== Written task ==
Every line must be returned precisely as it is written.

== Data block ==
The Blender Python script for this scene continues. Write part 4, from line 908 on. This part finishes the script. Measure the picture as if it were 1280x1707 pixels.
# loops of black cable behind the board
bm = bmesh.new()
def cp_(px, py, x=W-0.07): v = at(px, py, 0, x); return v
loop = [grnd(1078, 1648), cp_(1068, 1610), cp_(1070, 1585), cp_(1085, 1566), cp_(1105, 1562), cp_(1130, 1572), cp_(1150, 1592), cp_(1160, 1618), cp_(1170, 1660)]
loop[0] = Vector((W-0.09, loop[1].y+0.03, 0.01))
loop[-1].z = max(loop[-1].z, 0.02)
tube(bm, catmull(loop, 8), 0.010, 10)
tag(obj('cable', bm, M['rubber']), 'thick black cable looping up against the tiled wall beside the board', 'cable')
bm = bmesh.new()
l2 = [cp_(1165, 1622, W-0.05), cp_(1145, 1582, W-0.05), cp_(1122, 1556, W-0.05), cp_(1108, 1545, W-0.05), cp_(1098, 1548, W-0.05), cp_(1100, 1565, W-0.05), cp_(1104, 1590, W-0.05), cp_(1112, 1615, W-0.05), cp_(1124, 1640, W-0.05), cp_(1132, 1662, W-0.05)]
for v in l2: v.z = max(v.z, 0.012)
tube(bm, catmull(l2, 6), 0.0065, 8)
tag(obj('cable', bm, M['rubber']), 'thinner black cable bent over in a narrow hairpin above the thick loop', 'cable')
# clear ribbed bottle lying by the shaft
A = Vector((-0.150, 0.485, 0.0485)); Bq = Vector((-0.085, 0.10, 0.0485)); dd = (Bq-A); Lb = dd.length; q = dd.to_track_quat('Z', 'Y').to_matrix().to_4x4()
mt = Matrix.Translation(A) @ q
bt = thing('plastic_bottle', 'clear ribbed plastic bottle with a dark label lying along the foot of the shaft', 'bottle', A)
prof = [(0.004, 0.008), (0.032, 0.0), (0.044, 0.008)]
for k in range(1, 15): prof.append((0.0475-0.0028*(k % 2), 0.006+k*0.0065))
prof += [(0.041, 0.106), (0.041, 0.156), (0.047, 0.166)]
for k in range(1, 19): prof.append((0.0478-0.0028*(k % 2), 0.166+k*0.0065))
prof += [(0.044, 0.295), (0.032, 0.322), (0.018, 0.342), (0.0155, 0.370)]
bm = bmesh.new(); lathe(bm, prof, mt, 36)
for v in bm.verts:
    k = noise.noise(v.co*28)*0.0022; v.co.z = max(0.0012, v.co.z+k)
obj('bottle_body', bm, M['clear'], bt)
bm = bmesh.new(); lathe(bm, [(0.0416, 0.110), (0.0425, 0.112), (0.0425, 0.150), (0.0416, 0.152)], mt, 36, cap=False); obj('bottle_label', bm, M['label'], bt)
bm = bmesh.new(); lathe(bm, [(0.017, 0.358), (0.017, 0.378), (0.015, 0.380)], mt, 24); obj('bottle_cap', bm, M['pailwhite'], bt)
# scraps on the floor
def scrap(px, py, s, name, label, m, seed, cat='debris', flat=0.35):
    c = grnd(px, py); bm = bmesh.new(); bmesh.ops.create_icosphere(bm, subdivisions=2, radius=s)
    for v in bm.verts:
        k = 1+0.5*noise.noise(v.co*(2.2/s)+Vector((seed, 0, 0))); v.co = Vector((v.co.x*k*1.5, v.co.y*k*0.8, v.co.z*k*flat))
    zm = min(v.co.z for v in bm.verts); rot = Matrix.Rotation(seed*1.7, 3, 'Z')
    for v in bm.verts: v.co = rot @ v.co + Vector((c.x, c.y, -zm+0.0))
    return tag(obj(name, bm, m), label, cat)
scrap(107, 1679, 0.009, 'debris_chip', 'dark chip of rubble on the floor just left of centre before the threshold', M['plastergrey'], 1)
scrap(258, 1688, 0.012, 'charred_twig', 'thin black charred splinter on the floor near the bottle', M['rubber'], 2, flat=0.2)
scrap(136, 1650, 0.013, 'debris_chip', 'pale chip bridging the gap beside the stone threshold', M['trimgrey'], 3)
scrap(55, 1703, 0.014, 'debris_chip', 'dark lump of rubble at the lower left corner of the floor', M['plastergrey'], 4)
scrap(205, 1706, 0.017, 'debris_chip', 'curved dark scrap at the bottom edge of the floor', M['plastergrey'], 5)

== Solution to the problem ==
The Blender Python script for this scene continues. Write part 4, from line 908 on. This part finishes the script. Measure the picture as if it were 1280x1707 pixels.
# loops of black cable behind the board
bm = bmesh.new()
def cp_(px, py, x=W-0.07): v = at(px, py, 0, x); return v
loop = [grnd(1078, 1648), cp_(1068, 1610), cp_(1070, 1585), cp_(1085, 1566), cp_(1105, 1562), cp_(1130, 1572), cp_(1150, 1592), cp_(1160, 1618), cp_(1170, 1660)]
loop[0] = Vector((W-0.09, loop[1].y+0.03, 0.01))
loop[-1].z = max(loop[-1].z, 0.02)
tube(bm, catmull(loop, 8), 0.010, 10)
tag(obj('cable', bm, M['rubber']), 'thick black cable looping up against the tiled wall beside the board', 'cable')
bm = bmesh.new()
l2 = [cp_(1165, 1622, W-0.05), cp_(1145, 1582, W-0.05), cp_(1122, 1556, W-0.05), cp_(1108, 1545, W-0.05), cp_(1098, 1548, W-0.05), cp_(1100, 1565, W-0.05), cp_(1104, 1590, W-0.05), cp_(1112, 1615, W-0.05), cp_(1124, 1640, W-0.05), cp_(1132, 1662, W-0.05)]
for v in l2: v.z = max(v.z, 0.012)
tube(bm, catmull(l2, 6), 0.0065, 8)
tag(obj('cable', bm, M['rubber']), 'thinner black cable bent over in a narrow hairpin above the thick loop', 'cable')
# clear ribbed bottle lying by the shaft
A = Vector((-0.150, 0.485, 0.0485)); Bq = Vector((-0.085, 0.10, 0.0485)); dd = (Bq-A); Lb = dd.length; q = dd.to_track_quat('Z', 'Y').to_matrix().to_4x4()
mt = Matrix.Translation(A) @ q
bt = thing('plastic_bottle', 'clear ribbed plastic bottle with a dark label lying along the foot of the shaft', 'bottle', A)
prof = [(0.004, 0.008), (0.032, 0.0), (0.044, 0.008)]
for k in range(1, 15): prof.append((0.0475-0.0028*(k % 2), 0.006+k*0.0065))
prof += [(0.041, 0.106), (0.041, 0.156), (0.047, 0.166)]
for k in range(1, 19): prof.append((0.0478-0.0028*(k % 2), 0.166+k*0.0065))
prof += [(0.044, 0.295), (0.032, 0.322), (0.018, 0.342), (0.0155, 0.370)]
bm = bmesh.new(); lathe(bm, prof, mt, 36)
for v in bm.verts:
    k = noise.noise(v.co*28)*0.0022; v.co.z = max(0.0012, v.co.z+k)
obj('bottle_body', bm, M['clear'], bt)
bm = bmesh.new(); lathe(bm, [(0.0416, 0.110), (0.0425, 0.112), (0.0425, 0.150), (0.0416, 0.152)], mt, 36, cap=False); obj('bottle_label', bm, M['label'], bt)
bm = bmesh.new(); lathe(bm, [(0.017, 0.358), (0.017, 0.378), (0.015, 0.380)], mt, 24); obj('bottle_cap', bm, M['pailwhite'], bt)
# scraps on the floor
def scrap(px, py, s, name, label, m, seed, cat='debris', flat=0.35):
    c = grnd(px, py); bm = bmesh.new(); bmesh.ops.create_icosphere(bm, subdivisions=2, radius=s)
    for v in bm.verts:
        k = 1+0.5*noise.noise(v.co*(2.2/s)+Vector((seed, 0, 0))); v.co = Vector((v.co.x*k*1.5, v.co.y*k*0.8, v.co.z*k*flat))
    zm = min(v.co.z for v in bm.verts); rot = Matrix.Rotation(seed*1.7, 3, 'Z')
    for v in bm.verts: v.co = rot @ v.co + Vector((c.x, c.y, -zm+0.0))
    return tag(obj(name, bm, m), label, cat)
scrap(107, 1679, 0.009, 'debris_chip', 'dark chip of rubble on the floor just left of centre before the threshold', M['plastergrey'], 1)
scrap(258, 1688, 0.012, 'charred_twig', 'thin black charred splinter on the floor near the bottle', M['rubber'], 2, flat=0.2)
scrap(136, 1650, 0.013, 'debris_chip', 'pale chip bridging the gap beside the stone threshold', M['trimgrey'], 3)
scrap(55, 1703, 0.014, 'debris_chip', 'dark lump of rubble at the lower left corner of the floor', M['plastergrey'], 4)
scrap(205, 1706, 0.017, 'debris_chip', 'curved dark scrap at the bottom edge of the floor', M['plastergrey'], 5)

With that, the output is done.